«L’agriculture sera la priorité nationale », déclarait le président Poutine en 2000. Pari gagné vingt ans plus tard. Historiquement importateur net pour presque toutes les productions, le pays exportait, en 2017, pour 20,7 milliards de dollars de produits alimentaires et de matières premières agricoles (1). Avec 20 % de l’export mondial de blé, la Russie se positionne en leader et devance les États-Unis et l’Union euro­péenne. La production a presque doublé au cours des deux dernières décennies. Mais l’arroseur va-t-il être lui-même arrosé ?

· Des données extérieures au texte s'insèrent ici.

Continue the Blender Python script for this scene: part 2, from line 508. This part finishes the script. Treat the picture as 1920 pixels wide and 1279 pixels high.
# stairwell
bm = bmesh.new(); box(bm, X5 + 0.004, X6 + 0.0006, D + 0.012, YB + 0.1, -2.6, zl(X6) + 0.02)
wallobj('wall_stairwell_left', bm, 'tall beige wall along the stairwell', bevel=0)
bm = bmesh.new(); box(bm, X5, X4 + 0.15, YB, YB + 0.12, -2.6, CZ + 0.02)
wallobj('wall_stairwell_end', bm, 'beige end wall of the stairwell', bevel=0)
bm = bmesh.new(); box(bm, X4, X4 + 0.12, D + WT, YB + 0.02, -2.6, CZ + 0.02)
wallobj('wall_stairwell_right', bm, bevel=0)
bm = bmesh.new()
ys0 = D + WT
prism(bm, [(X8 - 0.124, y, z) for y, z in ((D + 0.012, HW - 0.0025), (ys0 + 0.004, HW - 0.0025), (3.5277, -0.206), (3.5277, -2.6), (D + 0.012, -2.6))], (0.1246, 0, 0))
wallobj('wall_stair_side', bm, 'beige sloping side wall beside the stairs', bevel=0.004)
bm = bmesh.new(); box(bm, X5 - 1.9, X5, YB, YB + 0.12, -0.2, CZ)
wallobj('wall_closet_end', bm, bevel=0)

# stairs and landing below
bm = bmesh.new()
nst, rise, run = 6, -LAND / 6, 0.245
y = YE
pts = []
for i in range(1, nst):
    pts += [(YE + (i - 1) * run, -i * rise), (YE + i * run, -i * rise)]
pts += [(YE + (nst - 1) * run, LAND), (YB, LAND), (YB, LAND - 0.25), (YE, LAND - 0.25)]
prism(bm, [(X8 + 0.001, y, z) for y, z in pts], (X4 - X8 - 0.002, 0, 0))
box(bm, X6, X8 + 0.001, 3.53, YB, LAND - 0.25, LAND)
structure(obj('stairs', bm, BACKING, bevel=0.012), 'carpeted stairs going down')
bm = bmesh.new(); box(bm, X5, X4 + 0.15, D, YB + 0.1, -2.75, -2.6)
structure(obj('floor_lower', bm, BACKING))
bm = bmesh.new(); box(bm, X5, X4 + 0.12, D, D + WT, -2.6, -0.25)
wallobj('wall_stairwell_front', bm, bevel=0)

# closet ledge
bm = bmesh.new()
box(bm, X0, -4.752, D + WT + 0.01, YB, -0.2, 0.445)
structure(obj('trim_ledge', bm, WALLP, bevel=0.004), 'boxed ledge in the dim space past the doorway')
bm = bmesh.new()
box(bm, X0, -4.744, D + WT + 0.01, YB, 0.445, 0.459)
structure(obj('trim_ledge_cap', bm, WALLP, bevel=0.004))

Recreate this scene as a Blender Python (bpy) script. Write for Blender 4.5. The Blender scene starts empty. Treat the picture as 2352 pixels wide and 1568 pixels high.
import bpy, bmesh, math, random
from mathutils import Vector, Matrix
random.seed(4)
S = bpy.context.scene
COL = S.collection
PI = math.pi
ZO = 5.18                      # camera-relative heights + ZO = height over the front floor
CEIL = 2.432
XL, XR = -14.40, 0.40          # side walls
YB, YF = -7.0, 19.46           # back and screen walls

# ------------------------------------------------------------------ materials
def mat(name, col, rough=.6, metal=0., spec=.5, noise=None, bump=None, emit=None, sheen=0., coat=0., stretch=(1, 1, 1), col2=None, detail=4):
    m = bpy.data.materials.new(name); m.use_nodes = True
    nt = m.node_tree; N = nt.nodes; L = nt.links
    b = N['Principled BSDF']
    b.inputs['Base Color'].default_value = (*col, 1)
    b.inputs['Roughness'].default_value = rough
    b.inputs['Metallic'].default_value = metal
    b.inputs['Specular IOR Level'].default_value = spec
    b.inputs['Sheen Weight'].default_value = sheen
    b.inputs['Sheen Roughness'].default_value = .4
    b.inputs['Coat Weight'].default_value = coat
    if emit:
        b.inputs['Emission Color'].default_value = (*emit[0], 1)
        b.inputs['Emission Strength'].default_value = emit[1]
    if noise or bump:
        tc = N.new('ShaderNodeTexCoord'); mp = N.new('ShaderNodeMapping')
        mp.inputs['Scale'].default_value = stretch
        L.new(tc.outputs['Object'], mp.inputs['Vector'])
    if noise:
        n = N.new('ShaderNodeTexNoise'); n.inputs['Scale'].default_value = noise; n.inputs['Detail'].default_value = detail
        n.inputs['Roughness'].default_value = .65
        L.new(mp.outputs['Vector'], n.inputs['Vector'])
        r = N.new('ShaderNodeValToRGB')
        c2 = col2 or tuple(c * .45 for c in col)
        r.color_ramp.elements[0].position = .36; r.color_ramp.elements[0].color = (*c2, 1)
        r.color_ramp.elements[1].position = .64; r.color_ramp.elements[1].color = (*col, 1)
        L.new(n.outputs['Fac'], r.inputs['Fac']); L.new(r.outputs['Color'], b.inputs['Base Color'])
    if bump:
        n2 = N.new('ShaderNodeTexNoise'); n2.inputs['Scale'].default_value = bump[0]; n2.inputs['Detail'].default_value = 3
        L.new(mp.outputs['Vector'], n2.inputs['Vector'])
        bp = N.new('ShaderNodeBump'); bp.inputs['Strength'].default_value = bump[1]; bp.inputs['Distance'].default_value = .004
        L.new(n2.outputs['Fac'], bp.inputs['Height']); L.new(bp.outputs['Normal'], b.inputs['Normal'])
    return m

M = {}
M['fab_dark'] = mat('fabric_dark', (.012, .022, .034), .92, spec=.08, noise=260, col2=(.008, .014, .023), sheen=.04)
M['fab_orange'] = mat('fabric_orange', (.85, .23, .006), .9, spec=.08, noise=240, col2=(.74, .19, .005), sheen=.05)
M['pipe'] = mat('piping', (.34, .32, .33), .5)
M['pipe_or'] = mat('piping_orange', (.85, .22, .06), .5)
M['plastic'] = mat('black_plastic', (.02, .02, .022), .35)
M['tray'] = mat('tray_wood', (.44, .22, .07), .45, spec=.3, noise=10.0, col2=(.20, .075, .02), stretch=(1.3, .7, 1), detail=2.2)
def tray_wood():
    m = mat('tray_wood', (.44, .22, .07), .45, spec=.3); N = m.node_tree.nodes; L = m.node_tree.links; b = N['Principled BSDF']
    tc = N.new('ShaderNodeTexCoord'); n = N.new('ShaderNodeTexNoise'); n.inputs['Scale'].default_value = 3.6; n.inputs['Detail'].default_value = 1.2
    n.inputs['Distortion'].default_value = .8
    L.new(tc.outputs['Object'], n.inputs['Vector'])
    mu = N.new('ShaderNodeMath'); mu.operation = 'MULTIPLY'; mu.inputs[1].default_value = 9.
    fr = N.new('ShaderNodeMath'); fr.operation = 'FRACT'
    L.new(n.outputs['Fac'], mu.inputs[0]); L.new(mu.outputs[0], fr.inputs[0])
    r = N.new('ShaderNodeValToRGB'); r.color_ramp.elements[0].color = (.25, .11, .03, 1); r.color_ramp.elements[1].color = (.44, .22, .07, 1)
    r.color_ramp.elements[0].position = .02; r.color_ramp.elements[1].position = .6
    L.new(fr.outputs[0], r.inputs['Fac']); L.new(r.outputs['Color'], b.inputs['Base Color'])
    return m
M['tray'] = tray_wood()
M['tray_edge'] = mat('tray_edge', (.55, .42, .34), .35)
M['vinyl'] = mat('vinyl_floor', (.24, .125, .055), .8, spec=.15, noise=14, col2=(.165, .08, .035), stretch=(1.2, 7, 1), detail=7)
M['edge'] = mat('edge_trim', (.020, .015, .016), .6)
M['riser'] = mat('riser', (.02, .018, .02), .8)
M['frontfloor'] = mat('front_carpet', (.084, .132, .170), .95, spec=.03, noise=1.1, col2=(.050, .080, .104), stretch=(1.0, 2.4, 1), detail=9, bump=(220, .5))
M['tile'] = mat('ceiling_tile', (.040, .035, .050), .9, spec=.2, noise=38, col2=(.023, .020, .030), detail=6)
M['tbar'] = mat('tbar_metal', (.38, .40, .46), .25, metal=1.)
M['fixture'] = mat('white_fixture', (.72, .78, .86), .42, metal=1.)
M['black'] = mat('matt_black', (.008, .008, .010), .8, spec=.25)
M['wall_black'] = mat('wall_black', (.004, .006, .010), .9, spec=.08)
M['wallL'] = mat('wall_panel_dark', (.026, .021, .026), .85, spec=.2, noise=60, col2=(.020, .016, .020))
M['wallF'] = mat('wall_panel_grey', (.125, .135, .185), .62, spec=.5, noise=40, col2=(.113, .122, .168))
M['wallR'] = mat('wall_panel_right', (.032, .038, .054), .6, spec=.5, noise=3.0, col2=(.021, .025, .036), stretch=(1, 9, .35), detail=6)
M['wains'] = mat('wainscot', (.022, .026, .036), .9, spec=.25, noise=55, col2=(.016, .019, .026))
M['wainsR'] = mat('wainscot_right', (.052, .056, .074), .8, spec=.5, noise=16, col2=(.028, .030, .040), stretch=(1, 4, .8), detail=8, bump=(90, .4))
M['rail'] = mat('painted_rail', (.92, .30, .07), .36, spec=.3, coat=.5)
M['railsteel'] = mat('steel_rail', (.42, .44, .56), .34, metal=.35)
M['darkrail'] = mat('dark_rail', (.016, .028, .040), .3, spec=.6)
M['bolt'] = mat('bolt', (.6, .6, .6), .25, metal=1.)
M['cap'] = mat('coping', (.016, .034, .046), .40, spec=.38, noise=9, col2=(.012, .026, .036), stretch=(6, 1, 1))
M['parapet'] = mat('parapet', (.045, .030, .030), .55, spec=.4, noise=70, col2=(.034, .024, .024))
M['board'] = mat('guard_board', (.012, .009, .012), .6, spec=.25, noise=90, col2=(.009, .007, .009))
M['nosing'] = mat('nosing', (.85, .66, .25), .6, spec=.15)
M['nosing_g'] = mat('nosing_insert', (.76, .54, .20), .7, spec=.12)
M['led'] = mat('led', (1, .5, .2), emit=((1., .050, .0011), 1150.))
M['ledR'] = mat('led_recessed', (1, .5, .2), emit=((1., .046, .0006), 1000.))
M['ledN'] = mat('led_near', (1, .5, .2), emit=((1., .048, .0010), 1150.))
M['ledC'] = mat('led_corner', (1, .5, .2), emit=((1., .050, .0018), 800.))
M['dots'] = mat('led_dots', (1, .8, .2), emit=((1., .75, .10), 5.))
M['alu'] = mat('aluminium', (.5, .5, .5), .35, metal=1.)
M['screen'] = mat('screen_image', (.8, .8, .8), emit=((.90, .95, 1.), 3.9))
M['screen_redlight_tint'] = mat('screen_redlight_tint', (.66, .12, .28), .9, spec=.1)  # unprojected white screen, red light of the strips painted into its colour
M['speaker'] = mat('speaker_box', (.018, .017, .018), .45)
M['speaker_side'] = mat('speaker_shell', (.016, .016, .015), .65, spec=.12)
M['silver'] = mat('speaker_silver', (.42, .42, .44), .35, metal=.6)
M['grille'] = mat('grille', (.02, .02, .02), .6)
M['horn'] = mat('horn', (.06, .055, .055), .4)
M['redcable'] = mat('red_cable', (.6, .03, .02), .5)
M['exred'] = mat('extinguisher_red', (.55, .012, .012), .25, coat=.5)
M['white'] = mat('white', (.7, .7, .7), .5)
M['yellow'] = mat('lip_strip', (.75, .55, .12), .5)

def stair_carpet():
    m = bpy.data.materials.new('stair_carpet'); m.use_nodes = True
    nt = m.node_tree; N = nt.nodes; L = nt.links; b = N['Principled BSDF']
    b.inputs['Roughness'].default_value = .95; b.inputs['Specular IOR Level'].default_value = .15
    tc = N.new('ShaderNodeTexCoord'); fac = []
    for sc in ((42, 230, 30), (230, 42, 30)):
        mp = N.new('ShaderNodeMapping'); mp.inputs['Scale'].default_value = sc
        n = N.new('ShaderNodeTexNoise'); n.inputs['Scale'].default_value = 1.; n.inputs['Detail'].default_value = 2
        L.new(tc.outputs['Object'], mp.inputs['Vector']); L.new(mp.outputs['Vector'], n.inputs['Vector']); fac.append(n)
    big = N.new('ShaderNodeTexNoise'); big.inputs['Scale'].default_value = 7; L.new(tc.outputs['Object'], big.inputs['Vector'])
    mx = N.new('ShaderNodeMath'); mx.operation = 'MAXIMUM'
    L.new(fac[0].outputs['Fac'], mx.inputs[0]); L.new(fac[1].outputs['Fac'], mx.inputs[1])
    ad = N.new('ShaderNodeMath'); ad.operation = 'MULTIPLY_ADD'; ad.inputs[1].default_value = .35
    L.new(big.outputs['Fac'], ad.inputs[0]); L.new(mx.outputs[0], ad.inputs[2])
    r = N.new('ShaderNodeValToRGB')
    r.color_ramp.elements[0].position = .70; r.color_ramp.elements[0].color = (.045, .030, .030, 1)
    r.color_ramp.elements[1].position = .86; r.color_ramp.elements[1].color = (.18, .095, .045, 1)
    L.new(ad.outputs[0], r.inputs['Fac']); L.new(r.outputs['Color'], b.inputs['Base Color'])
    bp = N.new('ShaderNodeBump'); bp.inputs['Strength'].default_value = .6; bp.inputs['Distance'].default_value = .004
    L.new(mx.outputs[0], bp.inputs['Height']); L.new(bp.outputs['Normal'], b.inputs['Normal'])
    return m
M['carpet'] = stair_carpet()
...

+ 20 % sur le prix du pain

Après avoir tout fait pour obtenir ce leadership, le pays traverse une période de tempête. Alors que Vladimir Poutine se vantait d’une récolte record en 2020, les Russes ont dû débourser 20 % de plus qu’en 2019 pour le pain et 65 % de plus pour le sucre. Les prix des denrées de base sont une question politiquement très sensible. Fin décembre 2020, le président a rapidement réagi en réprimandant ses ministres pour n’avoir pas su arrêter la hausse des prix, alors même qu’il se vantait des énormes exportations de céréales. Un événement qui montre qu’il est sans doute déstabilisé.

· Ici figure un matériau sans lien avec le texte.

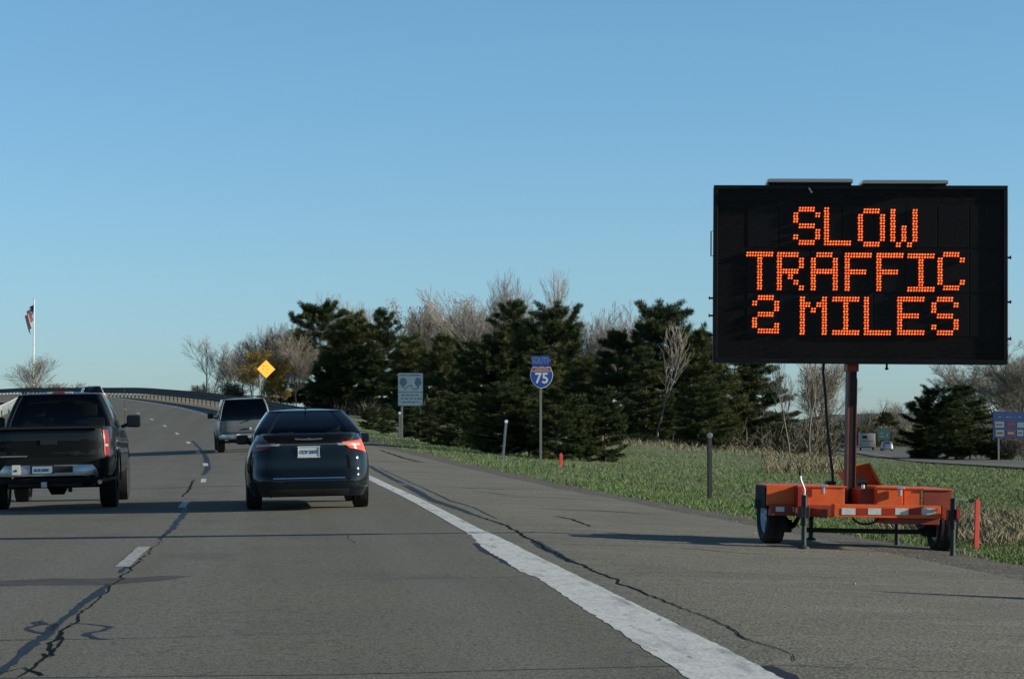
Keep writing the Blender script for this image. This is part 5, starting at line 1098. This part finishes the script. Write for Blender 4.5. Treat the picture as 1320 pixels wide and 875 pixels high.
# grass
def blades(n_,fy,fu,hfun,wfun,m,name,seed,mask=None):
    rg=np.random.default_rng(seed); y=fy(rg,n_); x=fu(rg,n_,y); u=x-c(y); ok=(u>6.75+rg.uniform(0,.5,n_)+.5*np.exp(-((y-23)/5.)**2))
    if mask is not None: ok&=mask(rg,x,y,u)
    x,y=x[ok],y[ok]; n_=len(x); z=Z(x,y)-.01; h=hfun(rg,x,y); w_=wfun(rg,x,y); a=rg.uniform(0,6.283,n_); ln=rg.normal(0,.45,(n_,2))
    dx,dy=np.cos(a)*w_/2,np.sin(a)*w_/2; V=np.stack([np.stack([x-dx,y-dy,z],-1),np.stack([x+dx,y+dy,z],-1),np.stack([x+ln[:,0]*h*.5+dx*.6,y+ln[:,1]*h*.5+dy*.6,z+h*.6],-1),np.stack([x+ln[:,0]*h,y+ln[:,1]*h,z+h],-1)],1)
    i=np.arange(n_)[:,None]*4; return tag(np_mesh(name,V.reshape(-1,3),np.concatenate([i,i+1,i+2,i+3],1),m),kind='stuff')
def inv2(a,b): return lambda rg,n: 1/(1/b+(1/a-1/b)*rg.random(n))
scr=lambda rg,n,y: XL(rg.uniform(440,1345,n),y)
def patch(x,y): return np.sin(x*.9+y*.31)+np.sin(x*.37-y*.53+1)+.7*np.sin(x*1.9+y*1.1)
blades(330000,inv2(19,190),scr,lambda r,x,y:(.03+.055*r.random(len(x)))*(1+.25*patch(x,y))+y*.0003,lambda r,x,y:.005+np.minimum(y,90)*.00019,'grass','grass',21)
blades(110000,inv2(19,190),scr,lambda r,x,y:(.035+.06*r.random(len(x)))+y*.0003,lambda r,x,y:.006+y*.00025,'drygrass','dry_grass',22,lambda r,x,y,u:(r.random(len(x))<.10+.5*(patch(x,y)>.6)*(u>9)+.15*(u>12)))
def tall(r,x,y,u):
    a=PXL(x,y); e=(a>985)&(a<1100)&(y>88)&(y<160); f=(a>1120)&(y>24.5)&(y<36)&(u>8.2); g=(a>640)&(a<1000)&(y>140)&(r.random(len(x))<.25); hh=(a>760)&(a<1010)&(y>155)
    return (e&(r.random(len(x))<.8))|(f&(patch(x,y)>-.4)&(r.random(len(x))<.5))|g|hh
blades(150000,inv2(24,200),lambda rg,n,y:XL(rg.uniform(630,1345,n),y),lambda r,x,y:(.16+.26*r.random(len(x)))*np.where(y<45,.55,1.3),lambda r,x,y:.005+y*.00028,'drygrass','tall_dry_grass',23,tall)
# stones on the gravel and shoulder
rg=np.random.default_rng(9); n=1300; y=1/(1/45+(1/14-1/45)*rg.random(n)); u=np.where(rg.random(n)<.85,rg.normal(6.9,.45,n),rg.uniform(3,6.5,n)); x=u+c(y); s_=rg.uniform(.003,.009,n)*np.where(rg.random(n)<.03,2,1); z=Z(x,y)+s_*.5
o=np.array([[1,0,0],[-1,0,0],[0,1,0],[0,-1,0],[0,0,.7],[0,0,-.7]]); V=(np.stack([x,y,z],-1)[:,None]+o[None]*s_[:,None,None]*rg.uniform(.6,1.3,(n,6,1))).reshape(-1,3)
t_=np.array([[0,2,4],[2,1,4],[1,3,4],[3,0,4],[2,0,5],[1,2,5],[3,1,5],[0,3,5]]); tag(np_mesh('loose_stones',V,(np.arange(n)[:,None,None]*6+t_[None]).reshape(-1,3),'pebble'),kind='stuff')
# pale broken branches on the verge below the shield sign
mb=MB(); a,b,c3,d3=at(655,583,90),at(671,576,90),at(663,592,90),at(680,577,90)
for P_ in ((a,b),(at(656,590,89),at(664,586,89)),(c3,d3)): mb.tube([P_[0],(P_[0]+P_[1])/2+Vector((0,0,.05)),P_[1]],[.045,.05,.03],6)
o=mb.build('broken_branches','palebark',None,True); tag(o,'pale broken branches leaning at the foot of the dark pines behind the shield post','branches')

# unseen woods added behind the viewpoint to darken the reflection in the car paint
rg=np.random.default_rng(15); n=26000; X=rg.uniform(-190,150,n); yy=rg.uniform(-115,-85,n); hh=(11+2.5*np.sin(X*.11)+1.8*np.sin(X*.37+1))*rg.uniform(0,1,n)**.7
nv,nf=needles(np.stack([X,yy,Z(X,yy)+hh],-1),np.tile([0,0,.4],(n,1)),1,2.2,1.0,rg); tag(np_mesh('reflection_woods',nv,nf,'needle'),kind='stuff')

Le gouvernement a réagi vite et de façon brutale, en imposant une taxe sur le blé à l’export depuis la mi-février et jusqu’à la fin juin. Cette taxe a démarré à 25 €/t et a doublé le 1er mars, rendant ainsi le prix sur le marché international quasiment inaccessible. Un contingent d’exportation de céréales doit aussi être décrété. Sur les marchés locaux, des contrôles de prix sont établis pour d’autres produits, comme les pâtes, les œufs et les pommes de terre. De telles mesures ont déjà été appliquées dans un passé récent. Une taxe à l’exportation pour lutter contre la hausse des coûts alimentaires avait été utilisée en 2007. Celle de l’interdiction d’exportation, en 2010.

Prise de risque

Hormis l’Argentine, qui en a fait un concept, peu d’exportateurs osent suivre la voie du protectionnisme, car les résultats peuvent être contreproductifs. La Russie pourrait perdre sa crédibilité de fournisseur fiable des marchés. « Les importateurs se tournent déjà vers d’autres fournisseurs, tels que l’Australie, l’Europe et même l’Inde », selon Evgeniya Dudinova, membre du conseil de direction de l’International Association of Operative Millers Eurasia. Et les agriculteurs russes sont en colère. « Nous nous sentons trahis, déclare Azaria Smolov, céréalier sur les terres noires de Lipetsk. Avec de telles mesures, notre gouvernement contribue à protéger nos concurrents européens. »

Selon Andreï Sizov Jr., directeur général du consultant SovEcon à Moscou, « ces mesures coûteront aux producteurs de blé jusqu’à 1,5 milliard d’euros de pertes potentielles de recettes, et plus si les droits d’exportation sont étendus à d’autres denrées alimentaires ».

Christophe Dequidt

(1) Service fédéral des douanes russes.